As a scholar on Asian religions, Walsh shared his view on art exhibitions that involve religious issues such as this one. He said, “Religious communities are first and foremost, social communities, and as such will always express themselves artistically through images, symbols, rituals, mythological narratives, and so forth. Museum exhibits of, for instance Buddhist statuary, are interesting because they are presenting these objects out of context.”
Walsh continued, “A statue of Guanyin [the Chinese name of Avalokitesvara], for instance, is meant to be engaged and negotiated with, bowed down before, prayed too, worshipped…The viewer is engaging with the statue as a visual phenomenon to be appreciated but not worshipped.
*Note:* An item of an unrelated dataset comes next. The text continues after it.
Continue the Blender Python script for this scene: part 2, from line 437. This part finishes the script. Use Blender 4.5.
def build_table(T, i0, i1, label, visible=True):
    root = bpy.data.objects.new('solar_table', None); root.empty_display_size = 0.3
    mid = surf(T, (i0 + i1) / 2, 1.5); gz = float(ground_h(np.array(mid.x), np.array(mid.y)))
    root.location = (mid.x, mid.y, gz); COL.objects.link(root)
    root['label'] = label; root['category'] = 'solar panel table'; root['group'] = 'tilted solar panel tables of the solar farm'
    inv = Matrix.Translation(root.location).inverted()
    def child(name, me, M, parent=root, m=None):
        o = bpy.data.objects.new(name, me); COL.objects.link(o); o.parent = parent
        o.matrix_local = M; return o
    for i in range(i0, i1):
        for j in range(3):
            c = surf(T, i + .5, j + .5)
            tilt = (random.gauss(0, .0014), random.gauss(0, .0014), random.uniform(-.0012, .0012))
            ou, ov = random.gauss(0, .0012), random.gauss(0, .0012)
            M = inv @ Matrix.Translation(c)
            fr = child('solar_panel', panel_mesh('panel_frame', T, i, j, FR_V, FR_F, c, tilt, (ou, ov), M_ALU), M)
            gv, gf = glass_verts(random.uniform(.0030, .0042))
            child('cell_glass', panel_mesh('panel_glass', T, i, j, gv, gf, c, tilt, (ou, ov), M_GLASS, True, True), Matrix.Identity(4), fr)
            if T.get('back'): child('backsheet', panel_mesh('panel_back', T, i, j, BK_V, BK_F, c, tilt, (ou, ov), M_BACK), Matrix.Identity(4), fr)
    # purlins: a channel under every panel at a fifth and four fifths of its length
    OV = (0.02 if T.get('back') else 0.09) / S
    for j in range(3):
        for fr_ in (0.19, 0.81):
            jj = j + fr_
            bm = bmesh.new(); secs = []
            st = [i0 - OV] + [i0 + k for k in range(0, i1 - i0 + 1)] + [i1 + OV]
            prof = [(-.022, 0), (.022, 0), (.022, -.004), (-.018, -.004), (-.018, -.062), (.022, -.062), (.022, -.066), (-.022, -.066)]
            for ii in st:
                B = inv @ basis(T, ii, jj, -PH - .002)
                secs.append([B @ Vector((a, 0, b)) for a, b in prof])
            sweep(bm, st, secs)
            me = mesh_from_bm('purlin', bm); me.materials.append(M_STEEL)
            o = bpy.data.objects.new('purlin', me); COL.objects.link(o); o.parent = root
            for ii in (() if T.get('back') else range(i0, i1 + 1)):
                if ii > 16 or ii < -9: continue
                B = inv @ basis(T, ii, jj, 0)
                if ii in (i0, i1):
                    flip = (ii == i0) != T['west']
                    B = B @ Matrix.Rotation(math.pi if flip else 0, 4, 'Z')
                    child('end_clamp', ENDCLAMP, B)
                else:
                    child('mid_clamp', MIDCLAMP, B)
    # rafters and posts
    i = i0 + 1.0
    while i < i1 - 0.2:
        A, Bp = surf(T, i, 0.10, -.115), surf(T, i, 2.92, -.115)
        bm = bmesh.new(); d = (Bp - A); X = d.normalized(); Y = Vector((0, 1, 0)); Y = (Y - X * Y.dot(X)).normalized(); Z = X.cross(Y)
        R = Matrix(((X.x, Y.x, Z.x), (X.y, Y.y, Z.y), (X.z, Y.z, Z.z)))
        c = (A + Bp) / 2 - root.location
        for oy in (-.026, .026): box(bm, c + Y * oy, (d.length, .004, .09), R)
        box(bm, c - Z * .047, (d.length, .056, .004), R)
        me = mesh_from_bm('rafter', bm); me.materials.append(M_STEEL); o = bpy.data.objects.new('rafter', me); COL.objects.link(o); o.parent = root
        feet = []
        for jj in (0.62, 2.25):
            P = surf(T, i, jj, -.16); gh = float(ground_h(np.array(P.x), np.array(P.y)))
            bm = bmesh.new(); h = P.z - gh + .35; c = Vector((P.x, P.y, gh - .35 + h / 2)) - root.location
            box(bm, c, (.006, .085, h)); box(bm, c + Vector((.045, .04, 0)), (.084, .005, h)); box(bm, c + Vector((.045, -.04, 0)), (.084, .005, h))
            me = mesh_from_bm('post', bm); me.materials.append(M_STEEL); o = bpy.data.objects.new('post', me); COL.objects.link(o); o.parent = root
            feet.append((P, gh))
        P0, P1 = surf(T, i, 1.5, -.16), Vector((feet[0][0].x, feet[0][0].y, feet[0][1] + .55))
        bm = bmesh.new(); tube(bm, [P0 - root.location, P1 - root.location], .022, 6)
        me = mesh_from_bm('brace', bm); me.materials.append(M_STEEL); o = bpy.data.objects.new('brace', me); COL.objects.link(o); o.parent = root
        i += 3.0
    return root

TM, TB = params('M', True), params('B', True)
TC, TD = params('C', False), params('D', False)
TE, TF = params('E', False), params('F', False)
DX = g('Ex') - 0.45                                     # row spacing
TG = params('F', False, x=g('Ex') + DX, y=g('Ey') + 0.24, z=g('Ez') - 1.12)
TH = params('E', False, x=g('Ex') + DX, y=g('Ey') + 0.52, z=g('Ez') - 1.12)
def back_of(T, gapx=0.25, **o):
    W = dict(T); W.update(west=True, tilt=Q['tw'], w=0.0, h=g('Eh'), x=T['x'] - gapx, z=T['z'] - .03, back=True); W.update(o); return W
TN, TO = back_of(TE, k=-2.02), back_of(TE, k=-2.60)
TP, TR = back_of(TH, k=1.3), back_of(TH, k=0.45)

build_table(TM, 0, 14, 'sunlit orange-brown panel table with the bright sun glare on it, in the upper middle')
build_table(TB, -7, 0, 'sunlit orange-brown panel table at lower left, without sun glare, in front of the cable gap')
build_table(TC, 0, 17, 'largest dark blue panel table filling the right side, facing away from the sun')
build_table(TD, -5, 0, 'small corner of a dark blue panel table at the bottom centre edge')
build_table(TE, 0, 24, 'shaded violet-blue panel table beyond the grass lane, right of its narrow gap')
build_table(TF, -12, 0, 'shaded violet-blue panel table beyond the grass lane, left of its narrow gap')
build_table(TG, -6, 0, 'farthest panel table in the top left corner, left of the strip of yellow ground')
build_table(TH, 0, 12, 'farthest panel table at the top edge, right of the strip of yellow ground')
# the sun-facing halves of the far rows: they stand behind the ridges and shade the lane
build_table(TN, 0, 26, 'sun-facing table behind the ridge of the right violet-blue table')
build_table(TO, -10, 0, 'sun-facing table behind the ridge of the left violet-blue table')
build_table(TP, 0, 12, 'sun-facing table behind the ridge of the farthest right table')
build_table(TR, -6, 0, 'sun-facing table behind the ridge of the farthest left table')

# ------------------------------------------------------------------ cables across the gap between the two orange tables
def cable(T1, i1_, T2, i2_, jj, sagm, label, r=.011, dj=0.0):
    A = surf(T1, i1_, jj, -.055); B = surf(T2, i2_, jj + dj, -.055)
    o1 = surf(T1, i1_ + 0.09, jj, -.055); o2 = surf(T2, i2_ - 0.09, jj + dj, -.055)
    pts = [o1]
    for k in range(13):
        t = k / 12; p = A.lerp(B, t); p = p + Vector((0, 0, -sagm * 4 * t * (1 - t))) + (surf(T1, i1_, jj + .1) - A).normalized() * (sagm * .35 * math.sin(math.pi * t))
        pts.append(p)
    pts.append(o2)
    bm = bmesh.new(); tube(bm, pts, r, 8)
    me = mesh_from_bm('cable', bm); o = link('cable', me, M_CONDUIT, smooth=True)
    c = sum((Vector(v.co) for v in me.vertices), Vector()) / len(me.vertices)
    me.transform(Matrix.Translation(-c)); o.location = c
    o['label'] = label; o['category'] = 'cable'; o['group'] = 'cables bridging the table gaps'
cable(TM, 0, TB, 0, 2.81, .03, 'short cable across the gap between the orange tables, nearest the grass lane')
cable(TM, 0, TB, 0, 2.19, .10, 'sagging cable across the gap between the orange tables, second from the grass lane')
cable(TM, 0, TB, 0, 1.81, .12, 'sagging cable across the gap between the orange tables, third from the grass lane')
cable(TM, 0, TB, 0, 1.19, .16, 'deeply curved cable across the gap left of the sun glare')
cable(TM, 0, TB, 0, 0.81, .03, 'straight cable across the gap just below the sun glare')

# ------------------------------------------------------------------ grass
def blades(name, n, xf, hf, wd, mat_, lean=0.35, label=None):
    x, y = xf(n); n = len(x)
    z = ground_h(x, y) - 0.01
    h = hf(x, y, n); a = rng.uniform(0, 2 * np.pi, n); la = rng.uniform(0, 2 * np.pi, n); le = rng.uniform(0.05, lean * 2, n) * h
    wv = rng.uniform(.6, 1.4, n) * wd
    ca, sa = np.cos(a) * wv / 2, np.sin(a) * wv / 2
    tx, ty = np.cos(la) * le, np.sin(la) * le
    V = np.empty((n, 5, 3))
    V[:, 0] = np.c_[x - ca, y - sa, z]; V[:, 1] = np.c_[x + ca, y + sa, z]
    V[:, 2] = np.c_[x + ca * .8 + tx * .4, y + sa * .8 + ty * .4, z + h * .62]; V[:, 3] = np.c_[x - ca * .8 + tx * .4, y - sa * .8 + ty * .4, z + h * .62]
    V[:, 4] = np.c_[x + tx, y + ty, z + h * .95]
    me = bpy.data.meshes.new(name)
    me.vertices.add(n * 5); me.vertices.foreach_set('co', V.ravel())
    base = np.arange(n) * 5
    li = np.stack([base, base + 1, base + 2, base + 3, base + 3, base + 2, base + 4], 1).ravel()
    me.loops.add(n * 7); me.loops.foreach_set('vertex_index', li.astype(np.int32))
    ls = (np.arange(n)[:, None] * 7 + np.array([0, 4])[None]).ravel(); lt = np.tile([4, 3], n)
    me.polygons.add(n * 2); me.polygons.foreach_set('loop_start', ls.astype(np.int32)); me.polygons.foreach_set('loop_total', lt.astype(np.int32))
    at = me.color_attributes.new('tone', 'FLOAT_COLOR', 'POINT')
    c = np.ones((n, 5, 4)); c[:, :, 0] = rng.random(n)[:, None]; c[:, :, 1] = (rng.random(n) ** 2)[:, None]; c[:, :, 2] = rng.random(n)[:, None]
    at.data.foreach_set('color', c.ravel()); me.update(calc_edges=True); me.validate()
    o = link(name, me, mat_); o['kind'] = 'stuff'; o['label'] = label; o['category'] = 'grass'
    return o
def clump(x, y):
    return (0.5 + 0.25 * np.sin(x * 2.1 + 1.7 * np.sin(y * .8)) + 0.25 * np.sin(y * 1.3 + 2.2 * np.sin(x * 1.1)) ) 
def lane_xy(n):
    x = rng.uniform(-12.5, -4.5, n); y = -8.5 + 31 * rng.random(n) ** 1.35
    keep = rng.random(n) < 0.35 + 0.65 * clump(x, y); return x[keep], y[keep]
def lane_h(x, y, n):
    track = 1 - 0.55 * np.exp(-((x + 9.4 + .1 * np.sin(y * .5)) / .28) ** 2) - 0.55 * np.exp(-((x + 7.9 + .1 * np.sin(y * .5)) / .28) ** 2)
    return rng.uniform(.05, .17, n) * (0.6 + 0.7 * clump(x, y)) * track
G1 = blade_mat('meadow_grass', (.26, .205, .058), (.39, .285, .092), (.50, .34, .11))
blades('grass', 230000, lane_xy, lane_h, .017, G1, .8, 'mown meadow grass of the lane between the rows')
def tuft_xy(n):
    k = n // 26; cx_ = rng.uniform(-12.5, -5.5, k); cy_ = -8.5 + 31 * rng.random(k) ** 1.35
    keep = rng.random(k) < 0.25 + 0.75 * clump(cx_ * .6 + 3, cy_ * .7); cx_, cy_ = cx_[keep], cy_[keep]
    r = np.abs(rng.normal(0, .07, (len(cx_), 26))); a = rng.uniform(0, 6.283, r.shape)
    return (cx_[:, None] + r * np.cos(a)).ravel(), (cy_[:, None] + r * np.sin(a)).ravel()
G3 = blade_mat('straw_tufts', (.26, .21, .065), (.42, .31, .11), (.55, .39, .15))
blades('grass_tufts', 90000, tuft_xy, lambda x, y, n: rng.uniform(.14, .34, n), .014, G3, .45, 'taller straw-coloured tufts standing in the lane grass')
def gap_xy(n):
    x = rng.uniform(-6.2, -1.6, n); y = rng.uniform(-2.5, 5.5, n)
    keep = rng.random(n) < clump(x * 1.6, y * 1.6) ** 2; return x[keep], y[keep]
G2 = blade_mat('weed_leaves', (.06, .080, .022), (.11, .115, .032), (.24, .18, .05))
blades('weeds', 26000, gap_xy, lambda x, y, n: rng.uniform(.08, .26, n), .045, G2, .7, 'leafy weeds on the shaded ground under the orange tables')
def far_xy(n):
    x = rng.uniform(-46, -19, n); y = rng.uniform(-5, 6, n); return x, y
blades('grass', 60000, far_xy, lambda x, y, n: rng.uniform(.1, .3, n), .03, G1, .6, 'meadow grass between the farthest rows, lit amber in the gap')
The statue has been ‘museumified.’”
Nonetheless, he acknowledged the significance and value of these exhibits, “Still, it is important for people to see them. The non-religious viewer, say a Euro-American unfamiliar with Buddhist practices, is challenged to negotiate with the other and must confront an image or figure that hopefully begins a new dialogue of exchange for them.”
Continuing, he commented, “A Guanyin statue in a museum may not be ‘alive’ in the same way as she would be in a temple, but she can nonetheless still teach the viewer something.”
For Lucic, the experience of exploring Avalokiteshvara and organizing the exhibition was a journey that led her to a deeper understanding of the religious figure. She said at the opening symposium, “My favorite way to think of bodhisattva Avalokiteshvara is as an agent who activates our own inherent wisdom and compassion…The formal features express an outwardly manifested magnificence based on an inwardly established wisdom. That’s why Avalokiteshvara as a an embodiment of such qualities has served as such a beacon for Mahayana Buddhism over the centuries and into our own time.”
She continued, “Perhaps some of these questions will occur to you as you visit the galleries. No doubt others would arise as well. I suspect that following the path of bodhisattva Avalokiteshvara is a journey that will never end.”